EXERCISE DETAILS >> Set down, please, exactly the lines below that run from the line with "were 2000x1080 pixels." to the line with "from mathutils import Vector, Matrix, noise", both lines included.

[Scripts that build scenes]
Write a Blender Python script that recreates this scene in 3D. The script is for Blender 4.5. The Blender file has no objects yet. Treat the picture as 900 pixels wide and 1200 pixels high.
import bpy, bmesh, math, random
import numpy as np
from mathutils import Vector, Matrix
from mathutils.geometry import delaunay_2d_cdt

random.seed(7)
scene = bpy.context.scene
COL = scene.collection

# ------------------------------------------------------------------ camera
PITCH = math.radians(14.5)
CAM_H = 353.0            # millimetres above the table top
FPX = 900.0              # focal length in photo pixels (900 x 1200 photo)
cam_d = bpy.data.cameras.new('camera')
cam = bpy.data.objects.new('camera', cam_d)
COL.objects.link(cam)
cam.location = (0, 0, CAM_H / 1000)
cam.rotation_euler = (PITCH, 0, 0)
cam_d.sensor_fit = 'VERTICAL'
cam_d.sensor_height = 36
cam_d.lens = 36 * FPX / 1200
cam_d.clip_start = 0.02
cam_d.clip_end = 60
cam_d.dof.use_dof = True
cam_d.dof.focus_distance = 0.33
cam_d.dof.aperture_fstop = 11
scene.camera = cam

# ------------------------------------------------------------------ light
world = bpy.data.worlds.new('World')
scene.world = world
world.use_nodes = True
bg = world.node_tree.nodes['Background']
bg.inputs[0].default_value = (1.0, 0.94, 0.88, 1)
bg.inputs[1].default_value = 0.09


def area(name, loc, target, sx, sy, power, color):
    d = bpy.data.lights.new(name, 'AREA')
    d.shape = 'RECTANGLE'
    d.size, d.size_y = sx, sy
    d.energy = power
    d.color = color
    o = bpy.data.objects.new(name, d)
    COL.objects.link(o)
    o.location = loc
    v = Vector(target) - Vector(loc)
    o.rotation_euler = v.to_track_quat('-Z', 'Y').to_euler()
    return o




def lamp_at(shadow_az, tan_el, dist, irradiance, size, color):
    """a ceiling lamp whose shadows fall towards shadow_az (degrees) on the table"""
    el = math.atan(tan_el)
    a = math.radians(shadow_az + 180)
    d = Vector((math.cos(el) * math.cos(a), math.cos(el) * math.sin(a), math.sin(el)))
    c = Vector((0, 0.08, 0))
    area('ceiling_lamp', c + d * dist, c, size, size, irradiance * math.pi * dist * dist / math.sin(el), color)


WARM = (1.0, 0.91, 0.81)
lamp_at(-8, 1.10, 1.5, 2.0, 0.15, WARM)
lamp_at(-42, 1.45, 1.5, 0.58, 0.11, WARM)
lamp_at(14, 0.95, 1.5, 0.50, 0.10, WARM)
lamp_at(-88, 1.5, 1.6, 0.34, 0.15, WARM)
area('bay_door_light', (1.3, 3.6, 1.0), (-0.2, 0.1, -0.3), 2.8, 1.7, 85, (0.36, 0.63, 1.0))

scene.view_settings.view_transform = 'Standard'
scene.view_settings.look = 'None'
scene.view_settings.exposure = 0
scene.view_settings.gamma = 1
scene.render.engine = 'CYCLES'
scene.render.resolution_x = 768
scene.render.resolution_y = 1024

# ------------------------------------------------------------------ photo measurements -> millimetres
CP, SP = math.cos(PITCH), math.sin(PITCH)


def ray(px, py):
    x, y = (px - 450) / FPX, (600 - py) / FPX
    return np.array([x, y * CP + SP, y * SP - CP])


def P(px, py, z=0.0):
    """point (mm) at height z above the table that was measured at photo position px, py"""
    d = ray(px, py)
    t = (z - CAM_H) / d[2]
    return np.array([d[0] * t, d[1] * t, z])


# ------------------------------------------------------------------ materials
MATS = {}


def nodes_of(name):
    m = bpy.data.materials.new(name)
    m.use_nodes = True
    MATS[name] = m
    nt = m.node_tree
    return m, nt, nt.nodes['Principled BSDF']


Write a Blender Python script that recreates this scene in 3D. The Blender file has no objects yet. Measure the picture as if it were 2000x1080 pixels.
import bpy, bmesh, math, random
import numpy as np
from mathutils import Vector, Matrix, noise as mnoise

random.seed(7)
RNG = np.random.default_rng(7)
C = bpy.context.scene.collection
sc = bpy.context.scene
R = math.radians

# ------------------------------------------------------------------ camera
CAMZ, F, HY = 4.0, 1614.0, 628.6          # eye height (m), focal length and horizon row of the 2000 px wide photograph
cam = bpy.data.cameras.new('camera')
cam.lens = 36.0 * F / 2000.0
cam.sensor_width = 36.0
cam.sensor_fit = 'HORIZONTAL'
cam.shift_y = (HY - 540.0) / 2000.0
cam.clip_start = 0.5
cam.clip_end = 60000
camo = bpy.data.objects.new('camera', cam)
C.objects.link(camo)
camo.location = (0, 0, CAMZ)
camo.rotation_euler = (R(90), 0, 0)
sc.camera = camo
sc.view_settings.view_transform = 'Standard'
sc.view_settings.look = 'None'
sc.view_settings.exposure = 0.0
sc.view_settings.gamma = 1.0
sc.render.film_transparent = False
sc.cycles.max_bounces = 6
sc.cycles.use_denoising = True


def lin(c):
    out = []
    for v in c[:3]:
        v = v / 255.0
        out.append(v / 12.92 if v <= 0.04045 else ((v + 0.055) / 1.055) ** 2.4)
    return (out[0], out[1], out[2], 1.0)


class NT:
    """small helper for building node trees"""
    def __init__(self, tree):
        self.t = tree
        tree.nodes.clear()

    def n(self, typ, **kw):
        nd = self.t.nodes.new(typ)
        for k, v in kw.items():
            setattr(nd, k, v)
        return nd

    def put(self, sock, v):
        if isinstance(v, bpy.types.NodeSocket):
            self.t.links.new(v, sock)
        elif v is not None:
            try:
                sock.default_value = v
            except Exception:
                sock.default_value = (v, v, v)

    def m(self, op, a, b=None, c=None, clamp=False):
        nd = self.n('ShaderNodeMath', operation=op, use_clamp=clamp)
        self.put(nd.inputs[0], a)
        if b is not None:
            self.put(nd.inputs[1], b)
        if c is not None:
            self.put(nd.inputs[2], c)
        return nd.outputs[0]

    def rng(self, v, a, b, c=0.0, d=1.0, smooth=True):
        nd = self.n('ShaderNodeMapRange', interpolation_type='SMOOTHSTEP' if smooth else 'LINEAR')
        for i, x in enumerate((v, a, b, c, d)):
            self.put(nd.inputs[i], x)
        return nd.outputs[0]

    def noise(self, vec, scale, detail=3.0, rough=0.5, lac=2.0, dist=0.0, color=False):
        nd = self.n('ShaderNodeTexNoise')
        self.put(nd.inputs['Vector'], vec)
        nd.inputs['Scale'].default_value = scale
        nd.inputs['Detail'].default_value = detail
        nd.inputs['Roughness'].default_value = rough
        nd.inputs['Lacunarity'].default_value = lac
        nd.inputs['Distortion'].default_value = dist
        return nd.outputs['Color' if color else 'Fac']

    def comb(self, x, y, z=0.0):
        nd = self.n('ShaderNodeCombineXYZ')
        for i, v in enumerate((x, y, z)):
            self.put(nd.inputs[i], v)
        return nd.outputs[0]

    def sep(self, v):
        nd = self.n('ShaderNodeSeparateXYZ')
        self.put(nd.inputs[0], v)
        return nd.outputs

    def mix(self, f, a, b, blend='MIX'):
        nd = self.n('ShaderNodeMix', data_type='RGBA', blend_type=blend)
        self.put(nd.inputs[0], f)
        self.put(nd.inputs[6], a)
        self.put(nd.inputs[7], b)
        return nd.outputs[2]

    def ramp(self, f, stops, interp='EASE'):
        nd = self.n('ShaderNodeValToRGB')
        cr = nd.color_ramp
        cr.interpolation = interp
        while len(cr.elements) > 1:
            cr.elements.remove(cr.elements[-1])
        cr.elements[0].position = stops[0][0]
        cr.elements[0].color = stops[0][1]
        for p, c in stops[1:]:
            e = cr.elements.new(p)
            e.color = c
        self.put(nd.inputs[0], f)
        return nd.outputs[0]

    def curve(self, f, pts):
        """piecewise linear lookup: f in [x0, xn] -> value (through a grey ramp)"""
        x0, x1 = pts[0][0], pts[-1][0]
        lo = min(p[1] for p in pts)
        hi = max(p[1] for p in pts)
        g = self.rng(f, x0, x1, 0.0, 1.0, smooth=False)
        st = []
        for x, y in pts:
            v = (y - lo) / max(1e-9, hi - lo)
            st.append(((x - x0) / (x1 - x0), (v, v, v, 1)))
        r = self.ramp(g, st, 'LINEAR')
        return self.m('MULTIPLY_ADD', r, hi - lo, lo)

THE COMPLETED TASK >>
Write a Blender Python script that recreates this scene in 3D. The Blender file has no objects yet. Measure the picture as if it were 2000x1080 pixels.
import bpy, bmesh, math, random
import numpy as np
from mathutils import Vector, Matrix, noise as mnoise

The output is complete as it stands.